Cícero tem o dom da palavra. A língua é a mesma, mas vem do Brasil, e ele manuseia-a com perícia, recitando, cantando, cativando. Assim aconteceu no Estúdio Time Out, na sua quarta visita ao país, mas a primeira vez com a banda completa. Até então só os seus conterrâneos haviam visto a peça completa, e tanto que havia para desvendar… Instrumentos, sentimentos, palavras, versos e noites. Em Lisboa foi só uma e teve lugar no topo do Mercado da Ribeira, no Cais do Sodré, no Estúdio Time Out, mas Cícero continuou a espalhar amor por Portugal, numa mini-maratona de concertos que passou ainda por Ovar, Braga e Castelo Branco.
Contrariando o cruzar de línguas do piso inferior, o silêncio impôs-se para se ouvir o menino do Rio, que agora sente falta do mar. Hoje a viver em São Paulo, Cícero quis mostrar-nos a sua nova praia, banhada pelo mesmo mar, mas com areais diferentes, pisados por pessoas com histórias diferentes.

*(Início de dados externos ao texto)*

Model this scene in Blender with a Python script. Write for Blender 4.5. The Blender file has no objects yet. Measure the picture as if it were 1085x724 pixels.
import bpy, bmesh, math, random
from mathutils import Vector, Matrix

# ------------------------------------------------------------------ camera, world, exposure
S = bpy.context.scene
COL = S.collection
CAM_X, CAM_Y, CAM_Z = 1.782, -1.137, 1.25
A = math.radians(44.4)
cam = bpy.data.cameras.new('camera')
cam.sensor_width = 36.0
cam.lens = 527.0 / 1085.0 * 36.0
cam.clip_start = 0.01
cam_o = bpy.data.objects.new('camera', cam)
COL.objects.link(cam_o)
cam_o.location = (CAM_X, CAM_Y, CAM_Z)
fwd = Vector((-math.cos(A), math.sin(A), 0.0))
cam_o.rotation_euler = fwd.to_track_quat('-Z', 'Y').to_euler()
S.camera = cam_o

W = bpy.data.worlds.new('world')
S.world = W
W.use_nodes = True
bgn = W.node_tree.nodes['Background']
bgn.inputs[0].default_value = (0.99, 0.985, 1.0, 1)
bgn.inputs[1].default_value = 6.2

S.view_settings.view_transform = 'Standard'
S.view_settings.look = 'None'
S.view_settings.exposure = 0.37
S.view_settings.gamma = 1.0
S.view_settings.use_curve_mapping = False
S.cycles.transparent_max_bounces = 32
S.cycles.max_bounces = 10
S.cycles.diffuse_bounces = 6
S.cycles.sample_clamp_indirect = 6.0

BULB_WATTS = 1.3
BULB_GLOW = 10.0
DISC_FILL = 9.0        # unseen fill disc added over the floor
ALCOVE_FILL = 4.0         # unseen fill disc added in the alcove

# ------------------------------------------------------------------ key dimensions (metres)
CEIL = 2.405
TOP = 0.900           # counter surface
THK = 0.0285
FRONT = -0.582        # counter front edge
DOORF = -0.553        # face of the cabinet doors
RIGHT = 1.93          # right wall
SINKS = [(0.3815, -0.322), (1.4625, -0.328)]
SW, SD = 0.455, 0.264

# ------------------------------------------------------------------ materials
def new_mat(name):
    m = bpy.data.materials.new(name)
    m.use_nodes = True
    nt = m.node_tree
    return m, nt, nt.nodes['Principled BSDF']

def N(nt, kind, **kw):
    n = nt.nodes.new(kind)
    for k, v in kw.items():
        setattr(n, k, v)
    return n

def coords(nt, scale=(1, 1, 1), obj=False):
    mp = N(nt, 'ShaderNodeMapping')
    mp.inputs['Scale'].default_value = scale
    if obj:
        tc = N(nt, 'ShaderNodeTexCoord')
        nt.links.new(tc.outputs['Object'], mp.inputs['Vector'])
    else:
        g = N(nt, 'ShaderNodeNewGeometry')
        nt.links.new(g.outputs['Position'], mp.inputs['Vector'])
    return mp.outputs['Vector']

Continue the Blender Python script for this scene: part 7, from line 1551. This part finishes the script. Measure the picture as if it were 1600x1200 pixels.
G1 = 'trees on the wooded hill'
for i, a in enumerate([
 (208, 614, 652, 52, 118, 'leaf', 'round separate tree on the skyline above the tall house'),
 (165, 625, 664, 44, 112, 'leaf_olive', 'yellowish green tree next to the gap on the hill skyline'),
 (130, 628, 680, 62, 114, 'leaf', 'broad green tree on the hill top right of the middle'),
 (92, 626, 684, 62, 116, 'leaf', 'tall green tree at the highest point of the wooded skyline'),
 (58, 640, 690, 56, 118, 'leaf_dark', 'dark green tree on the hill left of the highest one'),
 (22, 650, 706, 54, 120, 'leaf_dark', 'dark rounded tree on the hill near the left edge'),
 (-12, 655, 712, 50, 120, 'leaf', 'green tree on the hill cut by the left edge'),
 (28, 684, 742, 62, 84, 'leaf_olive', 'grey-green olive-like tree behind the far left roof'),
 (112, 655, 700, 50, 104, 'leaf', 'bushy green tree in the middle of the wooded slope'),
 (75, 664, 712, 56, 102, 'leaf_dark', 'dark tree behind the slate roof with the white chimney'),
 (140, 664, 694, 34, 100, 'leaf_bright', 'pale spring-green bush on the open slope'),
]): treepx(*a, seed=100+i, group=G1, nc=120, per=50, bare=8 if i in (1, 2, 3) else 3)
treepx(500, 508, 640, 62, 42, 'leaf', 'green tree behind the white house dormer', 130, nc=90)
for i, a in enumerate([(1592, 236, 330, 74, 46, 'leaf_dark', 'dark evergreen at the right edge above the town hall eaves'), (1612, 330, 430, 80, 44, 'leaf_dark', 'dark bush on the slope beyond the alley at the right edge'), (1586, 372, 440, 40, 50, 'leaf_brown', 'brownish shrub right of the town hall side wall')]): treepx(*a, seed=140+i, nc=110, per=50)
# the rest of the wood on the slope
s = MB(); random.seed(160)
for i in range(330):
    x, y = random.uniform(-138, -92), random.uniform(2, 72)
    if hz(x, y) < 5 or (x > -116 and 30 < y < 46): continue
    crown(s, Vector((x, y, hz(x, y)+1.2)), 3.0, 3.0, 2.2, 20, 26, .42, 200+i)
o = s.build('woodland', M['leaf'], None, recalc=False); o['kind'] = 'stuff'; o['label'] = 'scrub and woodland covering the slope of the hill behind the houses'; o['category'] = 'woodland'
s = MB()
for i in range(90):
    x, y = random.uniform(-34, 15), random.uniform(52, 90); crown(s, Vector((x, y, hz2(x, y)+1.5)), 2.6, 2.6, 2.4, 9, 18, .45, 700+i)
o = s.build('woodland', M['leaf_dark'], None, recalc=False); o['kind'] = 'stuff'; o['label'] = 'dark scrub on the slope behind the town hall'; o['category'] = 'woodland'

Talvez seja o seu lugar seguro; ou talvez seja o nosso. Depois de um apaixonante Canções de Apartamento e de um melancólico Sábado, o terceiro álbum, assim carinhosamente denominado de A Praia, veio confluir as influências dos dois outros registos anteriores num registo novo, sem deixar de ser igual a sempre, igual a si próprio, como sempre foi. A primeira amostra, logo como tema de abertura, foi “O Bobo”, música dócil que rapidamente se desenvolve nos ritmos e nas camadas instrumentais, numa quase submersão sonora, que gradualmente se inverteu com a vontade em Cícero “Animar o Bar” com as suas palavras. Como se pudéssemos ficar bêbedos com elas. E o melhor é que não deixa ressaca, no dia a seguir podemos sempre voltar a ouvi-las, só não de tão perto. Mas, como o próprio referiu, os seus álbuns estão disponíveis para escuta e também download gratuito. Afinal de contas, o músico brasileiro acredita que a comunicação e a partilha são o maior trunfo, ultrapassando oceanos e barreiras linguísticas.
Acompanhado por quatro músicos, distribuídos entre percussão, guitarra, baixo, acordeão e teclas, Cícero mostrou-nos o seu show de banda, onde se trocam pedais e distorções, transmitindo o experimentalismo de que falava, explorando infinitamente aquela a que chamam de música popular brasileira. Ouvimos bossa nova em “Pelo Interfone” (a própria faz referência a Tom Jobim), revemos Chico Buarque ou Caetano, e deixámo-nos interpelar pelo seu jogo de palavras em “Vagalumes Cegos”. Ouvimos Cícero em todas as suas formas e expressões musicais – desde o primeiro Canções de Apartamento até ao mais recente A Praia. Mas o factor mais constante foi o seu sorriso, sempre presente, ora mais esperançoso em temas como “Tempo de Pipa” ou “Ponto Cego”, ora mais tímido, entre faixas mais melancólicas como “Soneto de Santa Cruz” ou “Açúcar e Adoçante”.
Na sala que o observava, muitos dialogavam com Cícero, apreciando a sua arte de escutar, cantando nos momentos em que lhes convinha responder-lhe; outros falavam, interrompendo os seus desabafos. Mas as canções de amor inventam o amor. E amor não faltou naquela sala.